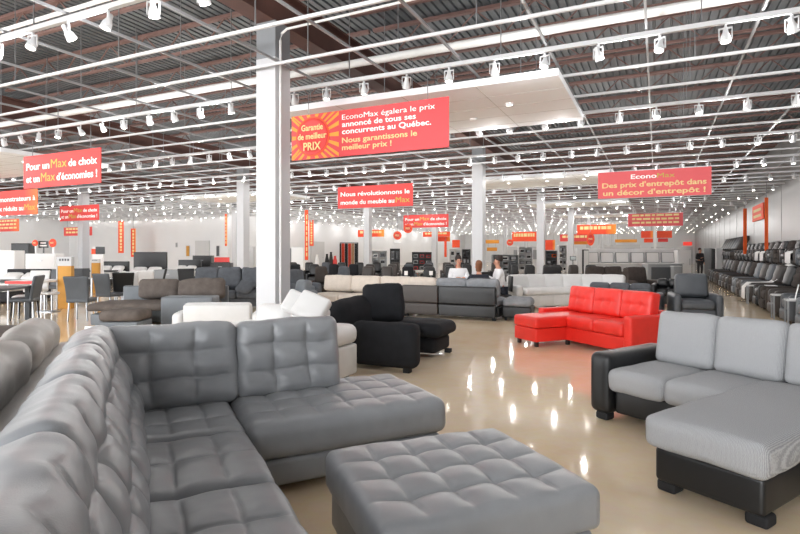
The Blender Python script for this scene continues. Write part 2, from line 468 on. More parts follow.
for c in far:
    (a, b), ids = rv[rr.randrange(6)]; s = len(V)
    V += [(v[0] + c[1], v[1] + c[2], v[2] + ZT - .035) for v in a]; Fs += [tuple(s + i for i in f) for f in b]; mi += [min(i, 1) if i < 2 else 2 for i in ids]
me = D.meshes.new('far'); me.from_pydata(V, [], Fs); me.update()
for m in (M['lampwhite'], M['lampwhite'], M['lens']): me.materials.append(m)
me.polygons.foreach_set('material_index', mi)
o = D.objects.new('distant_spotlights', me); C.objects.link(o); tag(o, 'mass of tiny white spotlights on the farthest lamp rails', 'spotlight', 'white ceiling spotlights', 'stuff')
# tiled ceiling clouds
def cloud(x0, x1, y0, y1, lab):
    z = 3.92
    t = thing('ceiling_panel', lab, 'ceiling panel', ((x0 + x1) / 2, (y0 + y1) / 2, z), 0, 'hung white ceiling panels')
    a, b = (x1 - x0) / 2, (y1 - y0) / 2
    part('tile_field', box(-a, a, -b, b, 0, .1), M['tile'], t)
    m = MB()
    k = -a + 1.2
    while k < a - .1: m.box(k - .006, k + .006, -b, b, -.003, 0); k += 1.2
    k = -b + .62
    while k < b - .1: m.box(-a, a, k - .005, k + .005, -.003, 0); k += .62
    part('tile_joints', m.me(), M['tile_line'], t)
    for px in (-a * .45, a * .1, a * .6):
        f = part('downlight', MB().lathe([(.07, 0), (.075, -.02), (.05, -.025), (.045, -.01)], 14).me(True), M['white'], t, (px, -b * .2, 0))
        part('lamp', MB().lathe([(.04, -.012), (.035, -.02)], 12).me(), M['lens'], f)
    part('smoke_detector', MB().lathe([(.06, 0), (.06, -.03), (.03, -.045)], 14).me(True), M['white'], t, (a * .25, b * .3, 0))
for k in range(5):
    cloud(-6.0, -1.22, 7.6 + 10 * k, 10.4 + 10 * k, 'white tiled ceiling panel hung below the bars, ' + ordw(k + 1) + ' beside the middle pillars')
for k in range(2):
    cloud(-19.4, -14.25, 7.6 + 10 * k, 10.4 + 10 * k, 'white tiled ceiling panel hung over the dining chairs, ' + ordw(k + 1) + ' from the front')
# pipes and conduits
tag(part('duct_pipe', MB().tube([(XLL + .1, 7.5, 4.52), (XR - .05, 7.5, 4.52)], .062, 14).me(True), M['pipe']), 'thick white pipe running across just above the first ceiling panel', 'pipe')
for k in range(8): part('pipe_strap', box(-.008, .008, -.008, .008, 0, 1.3), M['wire'], D.objects['duct_pipe'], (2.2 - k * 2.9, 7.5, 4.57))
tag(part('conduit', MB().tube([(-4.835, 6.2, .05), (-4.835, 6.2, 4.5), (-4.81, 6.2, 4.6), (-4.72, 6.2, 4.65), (-2.6, 6.2, 4.68), (1.5, 6.2, 4.68)], .018, 8).me(True), M['pipe']), 'white conduit bending from the roof down the nearest pillar', 'conduit')
tag(part('roof_pipe', MB().tube([(XLL + .1, 4.6, 4.72), (XR - .05, 4.6, 4.72)], .03, 10).me(True), M['pipe']), 'thin white pipe crossing under the roof near the front', 'pipe')

# ------------------------------------------------------------------ lettering
_tx = {}
def text_mesh(s, bold=.012, shear=0):
    k = (s, bold, shear)
    if k in _tx: return _tx[k]
    cu = D.curves.new('t', 'FONT'); cu.body = s; cu.size = 1; cu.extrude = 0 if 'M' in s else .01; cu.offset = bold; cu.shear = shear; cu.resolution_u = 3
    o = D.objects.new('t', cu); C.objects.link(o)
    dg = bpy.context.evaluated_depsgraph_get(); me = D.meshes.new_from_object(o.evaluated_get(dg))
    D.objects.remove(o); D.curves.remove(cu)
    xs = [v.co.x for v in me.vertices] or [0, 0]
    _tx[k] = (me, min(xs), max(xs)); return _tx[k]
def letter_line(parent, segs, cx, zbase, height, maxw, y=-.012, bold=.02, align='c', stretch=1.0):
    """segs: [(text, material, scale)]; laid along x and centred at cx; standing in the x-z plane facing -y"""
    items = []; w = 0
    for s, m, sc in segs:
        me, a, b = text_mesh(s, 0 if 'M' in s else bold); items.append((me, a, b, m, sc, w, s)); w += (b - a) * sc + (.05 if s == 'Econo' else .22)
    w -= .22
    k = height / .72; kx = min(k * stretch, maxw / w)
    x0 = cx - w * kx / 2 if align == 'c' else cx
    for me, a, b, m, sc, off, o_s in items:
        o = part('lettering', me.copy(), m, parent, (x0 + off * kx - a * kx * sc, y - (.002 if 'M' in o_s else 0), zbase), (PI / 2, 0, 0)); o.scale = (kx * sc, k * sc, .12)
    return w * kx
W_, Ye, Mx_, Cr = 't_white', 't_yel', 't_max', 't_cream'
wirem = MB().box(-.004, .004, -.004, .004, 0, 1).me()
def sign(name, lab, px0, px1, yt, yb, m, lines=(), hgt=.75, zc=None, z0=None, dash=0, group='hanging red banners', wires=True, stretch=1.5):
    zc = zc or hgt * F / (yb - yt)
    X0, Y = G(px0, zc); X1, _ = onY(px1, Y)
    zb = H - (yb - HOR) * zc / F if z0 is None else z0
    w, h = X1 - X0, (yb - yt) * zc / F
    t = thing(name, lab, 'sign', ((X0 + X1) / 2, Y, zb), 0, group)
    part('board', box(-w / 2, w / 2, -.01, .01, 0, h), M[m], t)
    if wires:
        for s in (-1, 1):
            o = part('hanging_wire', wirem, M['wire'], t, (s * w * .38, 0, h)); o.scale = (1 + zc * .02, 1 + zc * .02, max(.02, ZT - zb - h))
    for fz, fh, segs in lines:
        letter_line(t, [(s, M[mm], sc) for s, mm, sc in segs], 0, h * fz, h * fh, w * .92, stretch=stretch)
    if dash:                              # rows of lettering too small to read
        for q in range(dash):
            zz = h * (1 - (q + .75) / (dash + .5)); mm = MB(); r2 = random.Random(q + int(px0)); x = -w * .42
            while x < w * .38:
                l = r2.uniform(.05, .14) * w; mm.box(x, min(x + l, w * .43), -.014, -.01, zz, zz + h * .5 / (dash + .5)); x += l + w * .025
            part('lettering', mm.me(), M['t_cream'], t)
    return t, w, h
slogan = [(.56, .22, [('Pour un', W_, 1), ('Max', Mx_, 1.25), ('de choix', W_, 1)]), (.18, .22, [('et un', W_, 1), ('Max', Mx_, 1.25), ("d'économies !", W_, 1)])]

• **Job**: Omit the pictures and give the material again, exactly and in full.

• **Result of the exercise**:
The Blender Python script for this scene continues. Write part 2, from line 468 on. More parts follow.
for c in far:
    (a, b), ids = rv[rr.randrange(6)]; s = len(V)
    V += [(v[0] + c[1], v[1] + c[2], v[2] + ZT - .035) for v in a]; Fs += [tuple(s + i for i in f) for f in b]; mi += [min(i, 1) if i < 2 else 2 for i in ids]
me = D.meshes.new('far'); me.from_pydata(V, [], Fs); me.update()
for m in (M['lampwhite'], M['lampwhite'], M['lens']): me.materials.append(m)
me.polygons.foreach_set('material_index', mi)
o = D.objects.new('distant_spotlights', me); C.objects.link(o); tag(o, 'mass of tiny white spotlights on the farthest lamp rails', 'spotlight', 'white ceiling spotlights', 'stuff')
# tiled ceiling clouds
def cloud(x0, x1, y0, y1, lab):
    z = 3.92
    t = thing('ceiling_panel', lab, 'ceiling panel', ((x0 + x1) / 2, (y0 + y1) / 2, z), 0, 'hung white ceiling panels')
    a, b = (x1 - x0) / 2, (y1 - y0) / 2
    part('tile_field', box(-a, a, -b, b, 0, .1), M['tile'], t)
    m = MB()
    k = -a + 1.2
    while k < a - .1: m.box(k - .006, k + .006, -b, b, -.003, 0); k += 1.2
    k = -b + .62
    while k < b - .1: m.box(-a, a, k - .005, k + .005, -.003, 0); k += .62
    part('tile_joints', m.me(), M['tile_line'], t)
    for px in (-a * .45, a * .1, a * .6):
        f = part('downlight', MB().lathe([(.07, 0), (.075, -.02), (.05, -.025), (.045, -.01)], 14).me(True), M['white'], t, (px, -b * .2, 0))
        part('lamp', MB().lathe([(.04, -.012), (.035, -.02)], 12).me(), M['lens'], f)
    part('smoke_detector', MB().lathe([(.06, 0), (.06, -.03), (.03, -.045)], 14).me(True), M['white'], t, (a * .25, b * .3, 0))
for k in range(5):
    cloud(-6.0, -1.22, 7.6 + 10 * k, 10.4 + 10 * k, 'white tiled ceiling panel hung below the bars, ' + ordw(k + 1) + ' beside the middle pillars')
for k in range(2):
    cloud(-19.4, -14.25, 7.6 + 10 * k, 10.4 + 10 * k, 'white tiled ceiling panel hung over the dining chairs, ' + ordw(k + 1) + ' from the front')
# pipes and conduits
tag(part('duct_pipe', MB().tube([(XLL + .1, 7.5, 4.52), (XR - .05, 7.5, 4.52)], .062, 14).me(True), M['pipe']), 'thick white pipe running across just above the first ceiling panel', 'pipe')
for k in range(8): part('pipe_strap', box(-.008, .008, -.008, .008, 0, 1.3), M['wire'], D.objects['duct_pipe'], (2.2 - k * 2.9, 7.5, 4.57))
tag(part('conduit', MB().tube([(-4.835, 6.2, .05), (-4.835, 6.2, 4.5), (-4.81, 6.2, 4.6), (-4.72, 6.2, 4.65), (-2.6, 6.2, 4.68), (1.5, 6.2, 4.68)], .018, 8).me(True), M['pipe']), 'white conduit bending from the roof down the nearest pillar', 'conduit')
tag(part('roof_pipe', MB().tube([(XLL + .1, 4.6, 4.72), (XR - .05, 4.6, 4.72)], .03, 10).me(True), M['pipe']), 'thin white pipe crossing under the roof near the front', 'pipe')

# ------------------------------------------------------------------ lettering
_tx = {}
def text_mesh(s, bold=.012, shear=0):
    k = (s, bold, shear)
    if k in _tx: return _tx[k]
    cu = D.curves.new('t', 'FONT'); cu.body = s; cu.size = 1; cu.extrude = 0 if 'M' in s else .01; cu.offset = bold; cu.shear = shear; cu.resolution_u = 3
    o = D.objects.new('t', cu); C.objects.link(o)
    dg = bpy.context.evaluated_depsgraph_get(); me = D.meshes.new_from_object(o.evaluated_get(dg))
    D.objects.remove(o); D.curves.remove(cu)
    xs = [v.co.x for v in me.vertices] or [0, 0]
    _tx[k] = (me, min(xs), max(xs)); return _tx[k]
def letter_line(parent, segs, cx, zbase, height, maxw, y=-.012, bold=.02, align='c', stretch=1.0):
    """segs: [(text, material, scale)]; laid along x and centred at cx; standing in the x-z plane facing -y"""
    items = []; w = 0
    for s, m, sc in segs:
        me, a, b = text_mesh(s, 0 if 'M' in s else bold); items.append((me, a, b, m, sc, w, s)); w += (b - a) * sc + (.05 if s == 'Econo' else .22)
    w -= .22
    k = height / .72; kx = min(k * stretch, maxw / w)
    x0 = cx - w * kx / 2 if align == 'c' else cx
    for me, a, b, m, sc, off, o_s in items:
        o = part('lettering', me.copy(), m, parent, (x0 + off * kx - a * kx * sc, y - (.002 if 'M' in o_s else 0), zbase), (PI / 2, 0, 0)); o.scale = (kx * sc, k * sc, .12)
    return w * kx
W_, Ye, Mx_, Cr = 't_white', 't_yel', 't_max', 't_cream'
wirem = MB().box(-.004, .004, -.004, .004, 0, 1).me()
def sign(name, lab, px0, px1, yt, yb, m, lines=(), hgt=.75, zc=None, z0=None, dash=0, group='hanging red banners', wires=True, stretch=1.5):
    zc = zc or hgt * F / (yb - yt)
    X0, Y = G(px0, zc); X1, _ = onY(px1, Y)
    zb = H - (yb - HOR) * zc / F if z0 is None else z0
    w, h = X1 - X0, (yb - yt) * zc / F
    t = thing(name, lab, 'sign', ((X0 + X1) / 2, Y, zb), 0, group)
    part('board', box(-w / 2, w / 2, -.01, .01, 0, h), M[m], t)
    if wires:
        for s in (-1, 1):
            o = part('hanging_wire', wirem, M['wire'], t, (s * w * .38, 0, h)); o.scale = (1 + zc * .02, 1 + zc * .02, max(.02, ZT - zb - h))
    for fz, fh, segs in lines:
        letter_line(t, [(s, M[mm], sc) for s, mm, sc in segs], 0, h * fz, h * fh, w * .92, stretch=stretch)
    if dash:                              # rows of lettering too small to read
        for q in range(dash):
            zz = h * (1 - (q + .75) / (dash + .5)); mm = MB(); r2 = random.Random(q + int(px0)); x = -w * .42
            while x < w * .38:
                l = r2.uniform(.05, .14) * w; mm.box(x, min(x + l, w * .43), -.014, -.01, zz, zz + h * .5 / (dash + .5)); x += l + w * .025
            part('lettering', mm.me(), M['t_cream'], t)
    return t, w, h
slogan = [(.56, .22, [('Pour un', W_, 1), ('Max', Mx_, 1.25), ('de choix', W_, 1)]), (.18, .22, [('et un', W_, 1), ('Max', Mx_, 1.25), ("d'économies !", W_, 1)])]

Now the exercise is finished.